I have lost chat histories more times than I can remember, and I have to be extra diligent about this these days.
I don’t even want to think about pgp when I have to manually take care of this problem. Not because of my own skills, but because I could never make it reliable for my family and friends on their side.
Proton doesn't provide public APIs for retrieving the public GPG keys associated with their users' accounts, nor do they provide a way to send encrypted mail to their users' accounts without using their official apps.
Ergo, Proton is not really working to further the state of cryptography for email, they're only working to compel users to use their proprietary software (and ultimately their paid services).
If services which do automated sending of emails to their subscribers/users have no way to encrypt those emails for its users who are on proton mail, I don't understand how Proton can claim to care about encryption.
Our small company has been encrypting all emails by default with S/MIME for 15-20 years. A company can generate its own certs for free from a company root cert, use a provider like Sectigo for $20/year, or get US Government ECA certs for about $100/year.

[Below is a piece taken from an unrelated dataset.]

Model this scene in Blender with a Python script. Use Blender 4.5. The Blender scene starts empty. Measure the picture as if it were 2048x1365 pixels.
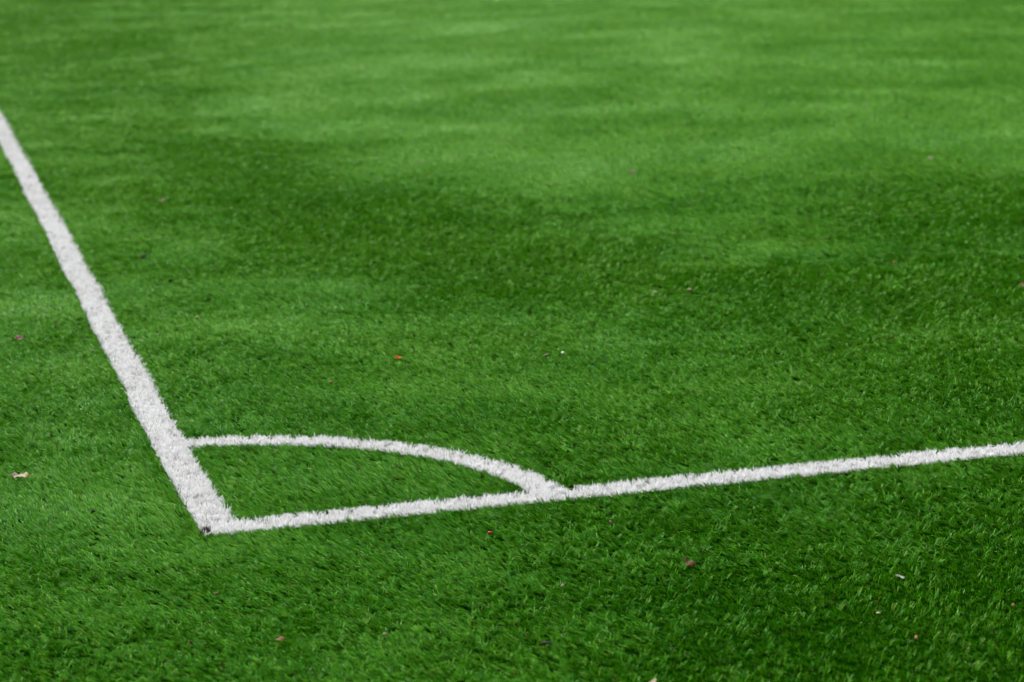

You can read encrypted emails on company-managed mobile devices that have Knox chips to secure access to the certificate. We're careful to back up all our old keys so we can always read old emails.
Some drawbacks are:
- Email "search" features only see the subjects, not the contents, of encrypted emails.
- You can't read encrypted emails via web email.
- Few others have S/MIME certs. Most major government contractors seem confused when we ask about encrypting emails with them...
Johnny may not encrypt, but every business really can.
I wish the client stored it decrypted once received.
Why?
https://www.latacora.com/blog/2020/02/19/stop-using-encrypte...
As long as Google, Apple or Microsoft controls your device, all bets are off. You can "encrypt"mails in Outlook but, Microsoft also has your key.
Very hard to parse sentence. The monospace font means the em-dash isnt emmy enough, so I couldn't tell it apart from the hyphen on first, second, and third attempt. I wish people would put spaces around it, and to hell with what the style guide says.
In 1998, you'd probably run PGP.
While GnuPG saw it's first 0.x releases from the end of 1997, 1.0 was only released in 1999 and commercial PGP was still very popular IIRC.
Issue 2: Making it easy to encrypt
Issue 3: Popularizing encryption or getting more people to do it
Poor are those people who are forced to hide their message in encrypted formats,
Well not quite, if you use mutt, it is easy to encrypt emails with gpg. The setup could be a bit hard for new people, but if they have good reading comprehension it is easy.
Thunderbird has its own gpg-like based internal encryption. I really do not like it, I wish they built it on gnupg like the old plugin did.
All you need to do is get your key to the people you want to send encrypted email to and you need to get theirs. There are key servers or you can mail the public key to them.
To me, if on Cell Phones, all bets are off. I would never use email on Cell Phones.